Whether by predestination or free will
I remain afflicted; sometimes
I am a long-drawn sigh
And sometimes a trickling tear

(Hoon dardmand jabr ho yaa ikhtiar ho
Gaah naala-e-kasheedah, gaah ashk-e-chakeedah hoon)

I have nothing to do with the rosary
Or with the wine bowl
In a dream, I am as one
Whose hands have been cut off

(Neiy subbha sey alaaqa nah saaghir sey waastah
Mein ma’arz-e-masaal meyn dast-e-bareeda hoon)

Being most humble
I bear enmity to none
I am neither a fallen grain
Nor a stretched-cut share

(Hoon khaksaar par nah kissi sey haiy mujh ko laag
Neiy daana-e-fatadh hoon neiy daam-e-cheedah hoon)

My value and my position
Are not what they should be
I am that Joseph
Who is sold to the first bidder

(Jo chaahiye, naheen woh meri qadr-o-manzalt
Mein Yusuf-e-beqeemat-e-awwal khareedah hoon)

There is no place for me
In the heart of any one
I am an eloquent speech
Which is so far unheard

(Har gizz kissi kay dil meyn naheen haiy meri jagah
Hoon mein kalam-e-naghz walay na shuneedah hoon)

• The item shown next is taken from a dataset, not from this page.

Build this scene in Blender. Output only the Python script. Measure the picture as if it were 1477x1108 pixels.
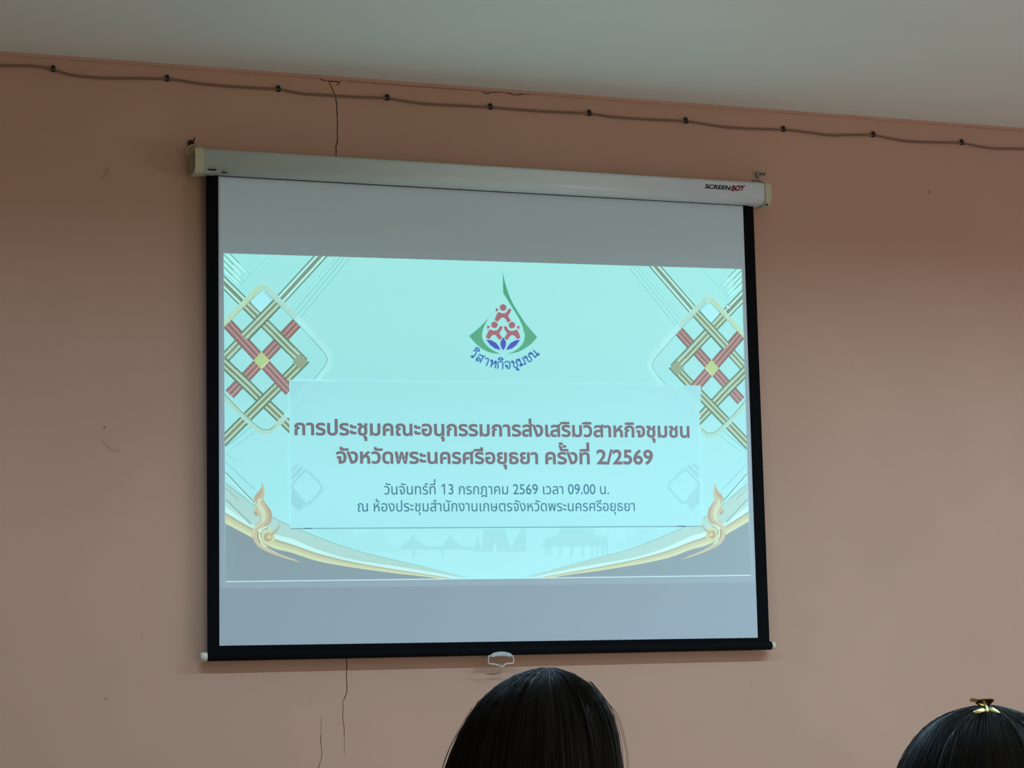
import bpy, bmesh, math, random
import numpy as np
from mathutils import Vector, Matrix
from mathutils.geometry import tessellate_polygon, interpolate_bezier, delaunay_2d_cdt

for o in list(bpy.data.objects):
    bpy.data.objects.remove(o, do_unlink=True)
scene = bpy.context.scene
COL = scene.collection
RNG = random.Random(7)

# ------------------------------------------------------------------ camera
F, CX, CY = 3250.0, 738.5, 554.0          # focal length and centre for a 1477 x 1108 frame
EYE = Vector((0.0, -6.3143, 1.25))
RX = Vector((0.93450786, -0.3550578, -0.02508015))    # image right, in the room
RY = Vector((0.02387988, 0.13284202, -0.99084951))    # image down
RZ = Vector((0.35514055, 0.92535774, 0.13262065))     # viewing direction
cam = bpy.data.cameras.new('camera')
cam.sensor_fit = 'HORIZONTAL'
cam.sensor_width = 36.0
cam.lens = F / 1477.0 * 36.0
cam.clip_start = 0.05
cam_ob = bpy.data.objects.new('camera', cam)
M = Matrix((RX, -RY, -RZ)).transposed().to_4x4()
M.translation = EYE
cam_ob.matrix_world = M
COL.objects.link(cam_ob)
scene.camera = cam_ob

# ------------------------------------------------------------------ world, lamps, exposure
w = bpy.data.worlds.new('world')
scene.world = w
w.use_nodes = True
w.node_tree.nodes['Background'].inputs[0].default_value = (0.5, 0.6, 0.7, 1)
w.node_tree.nodes['Background'].inputs[1].default_value = 0.05
vs = scene.view_settings
vs.view_transform = 'Standard'
vs.look = 'None'
vs.exposure = 0.0
vs.gamma = 1.0
vs.use_curve_mapping = False

CEIL = 3.084
WALL = 0.042            # the front wall; the screen cloth hangs in the plane y = 0


def area(name, loc, rot, sx, sy, power, col, spread=180):
    l = bpy.data.lights.new(name, 'AREA')
    l.shape = 'RECTANGLE'
    l.size, l.size_y = sx, sy
    l.energy = power
    l.color = col
    l.spread = math.radians(spread)
    o = bpy.data.objects.new(name, l)
    o.location = loc
    o.rotation_euler = rot
    COL.objects.link(o)
    return o


# cool white ceiling tubes above the audience, watts per colour channel
for (lx, ly, rgb) in ((1.0, -2.0, (17, 27, 36)), (3.6, -2.0, (15.5, 27, 30)), (3.6, -3.7, (11, 19, 22)), (4.6, -2.0, (14, 25.5, 36.0))):
    e = max(rgb)
    area('ceiling_tube_light', (lx, ly, CEIL - 0.06), (0, 0, 0), 1.2, 0.12, e, tuple(c / e for c in rgb), 160)
# unseen fill lights added at the back and right, fitted to the wall tones
area('back_fill_light', (3.0, -9.2, 1.5), (math.radians(90), 0, 0), 3.0, 1.4, 45, (0.93, 1.0, 0.60))
area('right_fill_light', (7.9, -4.0, 1.5), (math.radians(90), 0, math.radians(90)), 3.0, 1.4, 56, (0.86, 0.77, 1.0))


# ------------------------------------------------------------------ helpers
def at(px, py, Y=0.0):
    """the point of the plane y = Y that the photograph shows at pixel (px, py)"""
    d = RX * ((px - CX) / F) + RY * ((py - CY) / F) + RZ
    return EYE + d * ((Y - EYE.y) / d.y)


def lin(c):
    return tuple(((v / 255) / 12.92 if v / 255 <= 0.04045 else ((v / 255 + 0.055) / 1.055) ** 2.4) for v in c)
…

My songs are prompted by delight
In the heat of my ideas
I am the nightingale
Of the flower-garden of the future

(Hoon garmi-e-nishat-e-tasawwar sey naghmah sanj
Mein andleeb-e-gulshan-e-na aafreedah hoon)

In the circle of the pious
I am contemptible
But in the company of sinners
I am the most select

(Ahl-e-wara’a kay halqay meyn har channd hoon zaleel
Parr aasiyoon kay zumray meyn, mein bargazeedah hoon)

O Asad as one bitten
By a dog fears water
So I, being man-bitten
Am afraid of the mirror

(Paani sey sagg-gazeedah daray jiss tareh Asad
Darta hoon aeenay sey keh mardam-gazeedah hoon)

The above is in fact a selection from two ghazals with the same rhyme and meter, which are included in Hanif Raamay’s compilation of Diwan-e-Ghalib on pages 239 and 279-280.

It is nearly impossible to do full justice to the book under review in the limited space herein. Ghalib lovers should read the book first hand. The book was published by the Oxford University Press, Oxford, in 2000 and is spread over 361 pages including the index. The Foreword is additional.